>>>>

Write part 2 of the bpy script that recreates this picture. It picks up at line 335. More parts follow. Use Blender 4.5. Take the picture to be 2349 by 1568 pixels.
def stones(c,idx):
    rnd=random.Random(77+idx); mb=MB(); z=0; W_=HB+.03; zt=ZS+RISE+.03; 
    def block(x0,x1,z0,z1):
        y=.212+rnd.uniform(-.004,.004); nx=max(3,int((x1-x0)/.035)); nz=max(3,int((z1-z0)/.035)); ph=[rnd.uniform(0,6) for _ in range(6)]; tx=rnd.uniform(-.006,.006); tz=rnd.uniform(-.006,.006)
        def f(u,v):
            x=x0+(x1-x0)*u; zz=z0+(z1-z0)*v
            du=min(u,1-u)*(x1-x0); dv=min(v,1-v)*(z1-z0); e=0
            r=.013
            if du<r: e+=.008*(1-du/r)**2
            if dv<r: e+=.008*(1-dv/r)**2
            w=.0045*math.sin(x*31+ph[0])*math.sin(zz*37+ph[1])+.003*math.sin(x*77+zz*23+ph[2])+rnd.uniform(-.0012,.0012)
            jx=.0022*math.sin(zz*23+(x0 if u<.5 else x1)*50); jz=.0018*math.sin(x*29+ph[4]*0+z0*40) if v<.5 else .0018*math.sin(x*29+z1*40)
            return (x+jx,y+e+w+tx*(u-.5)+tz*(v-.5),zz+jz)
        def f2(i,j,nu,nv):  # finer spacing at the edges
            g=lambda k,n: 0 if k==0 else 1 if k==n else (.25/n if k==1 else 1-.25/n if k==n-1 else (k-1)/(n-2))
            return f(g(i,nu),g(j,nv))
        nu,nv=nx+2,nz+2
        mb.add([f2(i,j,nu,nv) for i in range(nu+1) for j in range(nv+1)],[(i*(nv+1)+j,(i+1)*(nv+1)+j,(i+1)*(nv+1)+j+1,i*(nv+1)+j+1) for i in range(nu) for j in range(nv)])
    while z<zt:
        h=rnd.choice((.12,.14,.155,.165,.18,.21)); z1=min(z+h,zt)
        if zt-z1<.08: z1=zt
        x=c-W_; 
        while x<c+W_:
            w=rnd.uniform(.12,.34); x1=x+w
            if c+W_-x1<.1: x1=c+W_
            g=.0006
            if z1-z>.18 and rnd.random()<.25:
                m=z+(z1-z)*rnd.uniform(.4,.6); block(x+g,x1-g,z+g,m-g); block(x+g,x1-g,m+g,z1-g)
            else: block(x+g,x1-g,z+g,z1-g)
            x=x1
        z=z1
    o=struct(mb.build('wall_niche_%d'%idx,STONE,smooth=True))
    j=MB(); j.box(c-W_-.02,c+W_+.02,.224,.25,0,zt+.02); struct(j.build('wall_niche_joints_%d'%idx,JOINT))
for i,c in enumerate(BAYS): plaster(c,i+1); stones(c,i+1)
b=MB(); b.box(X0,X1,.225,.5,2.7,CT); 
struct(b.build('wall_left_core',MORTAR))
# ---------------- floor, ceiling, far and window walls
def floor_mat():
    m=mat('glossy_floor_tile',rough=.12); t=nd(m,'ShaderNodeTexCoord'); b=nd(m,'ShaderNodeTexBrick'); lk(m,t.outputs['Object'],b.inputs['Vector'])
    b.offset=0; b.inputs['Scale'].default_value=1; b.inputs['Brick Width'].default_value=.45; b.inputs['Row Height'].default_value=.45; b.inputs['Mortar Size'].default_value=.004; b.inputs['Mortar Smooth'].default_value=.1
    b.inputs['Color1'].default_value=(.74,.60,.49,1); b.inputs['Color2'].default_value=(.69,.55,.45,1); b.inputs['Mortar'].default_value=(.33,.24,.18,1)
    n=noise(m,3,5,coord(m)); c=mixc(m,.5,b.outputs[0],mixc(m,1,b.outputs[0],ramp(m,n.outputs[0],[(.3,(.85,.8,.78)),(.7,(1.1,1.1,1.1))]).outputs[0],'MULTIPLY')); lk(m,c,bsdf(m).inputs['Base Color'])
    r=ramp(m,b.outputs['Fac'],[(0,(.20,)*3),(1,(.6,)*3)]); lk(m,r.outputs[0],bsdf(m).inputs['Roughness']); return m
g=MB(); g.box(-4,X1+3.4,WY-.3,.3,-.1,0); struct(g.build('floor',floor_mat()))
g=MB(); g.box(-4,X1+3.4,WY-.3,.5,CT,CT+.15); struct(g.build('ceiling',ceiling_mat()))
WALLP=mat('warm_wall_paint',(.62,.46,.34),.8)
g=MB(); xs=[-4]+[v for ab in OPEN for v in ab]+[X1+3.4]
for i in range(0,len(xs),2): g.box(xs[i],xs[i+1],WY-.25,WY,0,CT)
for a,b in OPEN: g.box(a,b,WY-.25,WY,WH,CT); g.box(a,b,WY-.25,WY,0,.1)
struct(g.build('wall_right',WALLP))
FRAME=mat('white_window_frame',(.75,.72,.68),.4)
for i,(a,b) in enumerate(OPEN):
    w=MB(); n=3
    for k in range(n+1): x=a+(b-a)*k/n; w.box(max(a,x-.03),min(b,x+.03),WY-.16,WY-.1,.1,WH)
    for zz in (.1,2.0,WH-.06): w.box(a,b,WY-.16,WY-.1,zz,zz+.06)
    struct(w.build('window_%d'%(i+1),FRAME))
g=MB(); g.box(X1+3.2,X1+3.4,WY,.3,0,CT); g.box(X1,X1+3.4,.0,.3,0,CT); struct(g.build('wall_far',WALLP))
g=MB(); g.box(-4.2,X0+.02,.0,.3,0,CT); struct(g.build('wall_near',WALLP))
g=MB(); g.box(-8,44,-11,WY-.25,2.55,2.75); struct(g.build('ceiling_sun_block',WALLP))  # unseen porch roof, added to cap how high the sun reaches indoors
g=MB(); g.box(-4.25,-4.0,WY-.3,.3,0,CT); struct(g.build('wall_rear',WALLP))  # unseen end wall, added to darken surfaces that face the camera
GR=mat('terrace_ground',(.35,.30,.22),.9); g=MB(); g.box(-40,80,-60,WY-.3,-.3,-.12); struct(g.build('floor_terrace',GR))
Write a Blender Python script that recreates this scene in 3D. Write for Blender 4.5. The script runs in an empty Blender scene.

<<<<

▶ _Set task_:
Go through the listing and print each line exactly as it appears.

▶ _Written solution_:
Write part 2 of the bpy script that recreates this picture. It picks up at line 335. More parts follow. Use Blender 4.5. Take the picture to be 2349 by 1568 pixels.
def stones(c,idx):
    rnd=random.Random(77+idx); mb=MB(); z=0; W_=HB+.03; zt=ZS+RISE+.03; 
    def block(x0,x1,z0,z1):
        y=.212+rnd.uniform(-.004,.004); nx=max(3,int((x1-x0)/.035)); nz=max(3,int((z1-z0)/.035)); ph=[rnd.uniform(0,6) for _ in range(6)]; tx=rnd.uniform(-.006,.006); tz=rnd.uniform(-.006,.006)
        def f(u,v):
            x=x0+(x1-x0)*u; zz=z0+(z1-z0)*v
            du=min(u,1-u)*(x1-x0); dv=min(v,1-v)*(z1-z0); e=0
            r=.013
            if du<r: e+=.008*(1-du/r)**2
            if dv<r: e+=.008*(1-dv/r)**2
            w=.0045*math.sin(x*31+ph[0])*math.sin(zz*37+ph[1])+.003*math.sin(x*77+zz*23+ph[2])+rnd.uniform(-.0012,.0012)
            jx=.0022*math.sin(zz*23+(x0 if u<.5 else x1)*50); jz=.0018*math.sin(x*29+ph[4]*0+z0*40) if v<.5 else .0018*math.sin(x*29+z1*40)
            return (x+jx,y+e+w+tx*(u-.5)+tz*(v-.5),zz+jz)
        def f2(i,j,nu,nv):  # finer spacing at the edges
            g=lambda k,n: 0 if k==0 else 1 if k==n else (.25/n if k==1 else 1-.25/n if k==n-1 else (k-1)/(n-2))
            return f(g(i,nu),g(j,nv))
        nu,nv=nx+2,nz+2
        mb.add([f2(i,j,nu,nv) for i in range(nu+1) for j in range(nv+1)],[(i*(nv+1)+j,(i+1)*(nv+1)+j,(i+1)*(nv+1)+j+1,i*(nv+1)+j+1) for i in range(nu) for j in range(nv)])
    while z<zt:
        h=rnd.choice((.12,.14,.155,.165,.18,.21)); z1=min(z+h,zt)
        if zt-z1<.08: z1=zt
        x=c-W_; 
        while x<c+W_:
            w=rnd.uniform(.12,.34); x1=x+w
            if c+W_-x1<.1: x1=c+W_
            g=.0006
            if z1-z>.18 and rnd.random()<.25:
                m=z+(z1-z)*rnd.uniform(.4,.6); block(x+g,x1-g,z+g,m-g); block(x+g,x1-g,m+g,z1-g)
            else: block(x+g,x1-g,z+g,z1-g)
            x=x1
        z=z1
    o=struct(mb.build('wall_niche_%d'%idx,STONE,smooth=True))
    j=MB(); j.box(c-W_-.02,c+W_+.02,.224,.25,0,zt+.02); struct(j.build('wall_niche_joints_%d'%idx,JOINT))
for i,c in enumerate(BAYS): plaster(c,i+1); stones(c,i+1)
b=MB(); b.box(X0,X1,.225,.5,2.7,CT); 
struct(b.build('wall_left_core',MORTAR))
# ---------------- floor, ceiling, far and window walls
def floor_mat():
    m=mat('glossy_floor_tile',rough=.12); t=nd(m,'ShaderNodeTexCoord'); b=nd(m,'ShaderNodeTexBrick'); lk(m,t.outputs['Object'],b.inputs['Vector'])
    b.offset=0; b.inputs['Scale'].default_value=1; b.inputs['Brick Width'].default_value=.45; b.inputs['Row Height'].default_value=.45; b.inputs['Mortar Size'].default_value=.004; b.inputs['Mortar Smooth'].default_value=.1
    b.inputs['Color1'].default_value=(.74,.60,.49,1); b.inputs['Color2'].default_value=(.69,.55,.45,1); b.inputs['Mortar'].default_value=(.33,.24,.18,1)
    n=noise(m,3,5,coord(m)); c=mixc(m,.5,b.outputs[0],mixc(m,1,b.outputs[0],ramp(m,n.outputs[0],[(.3,(.85,.8,.78)),(.7,(1.1,1.1,1.1))]).outputs[0],'MULTIPLY')); lk(m,c,bsdf(m).inputs['Base Color'])
    r=ramp(m,b.outputs['Fac'],[(0,(.20,)*3),(1,(.6,)*3)]); lk(m,r.outputs[0],bsdf(m).inputs['Roughness']); return m
g=MB(); g.box(-4,X1+3.4,WY-.3,.3,-.1,0); struct(g.build('floor',floor_mat()))
g=MB(); g.box(-4,X1+3.4,WY-.3,.5,CT,CT+.15); struct(g.build('ceiling',ceiling_mat()))
WALLP=mat('warm_wall_paint',(.62,.46,.34),.8)
g=MB(); xs=[-4]+[v for ab in OPEN for v in ab]+[X1+3.4]
for i in range(0,len(xs),2): g.box(xs[i],xs[i+1],WY-.25,WY,0,CT)
for a,b in OPEN: g.box(a,b,WY-.25,WY,WH,CT); g.box(a,b,WY-.25,WY,0,.1)
struct(g.build('wall_right',WALLP))
FRAME=mat('white_window_frame',(.75,.72,.68),.4)
for i,(a,b) in enumerate(OPEN):
    w=MB(); n=3
    for k in range(n+1): x=a+(b-a)*k/n; w.box(max(a,x-.03),min(b,x+.03),WY-.16,WY-.1,.1,WH)
    for zz in (.1,2.0,WH-.06): w.box(a,b,WY-.16,WY-.1,zz,zz+.06)
    struct(w.build('window_%d'%(i+1),FRAME))
g=MB(); g.box(X1+3.2,X1+3.4,WY,.3,0,CT); g.box(X1,X1+3.4,.0,.3,0,CT); struct(g.build('wall_far',WALLP))
g=MB(); g.box(-4.2,X0+.02,.0,.3,0,CT); struct(g.build('wall_near',WALLP))
g=MB(); g.box(-8,44,-11,WY-.25,2.55,2.75); struct(g.build('ceiling_sun_block',WALLP))  # unseen porch roof, added to cap how high the sun reaches indoors
g=MB(); g.box(-4.25,-4.0,WY-.3,.3,0,CT); struct(g.build('wall_rear',WALLP))  # unseen end wall, added to darken surfaces that face the camera
GR=mat('terrace_ground',(.35,.30,.22),.9); g=MB(); g.box(-40,80,-60,WY-.3,-.3,-.12); struct(g.build('floor_terrace',GR))
Write a Blender Python script that recreates this scene in 3D. Write for Blender 4.5. The script runs in an empty Blender scene.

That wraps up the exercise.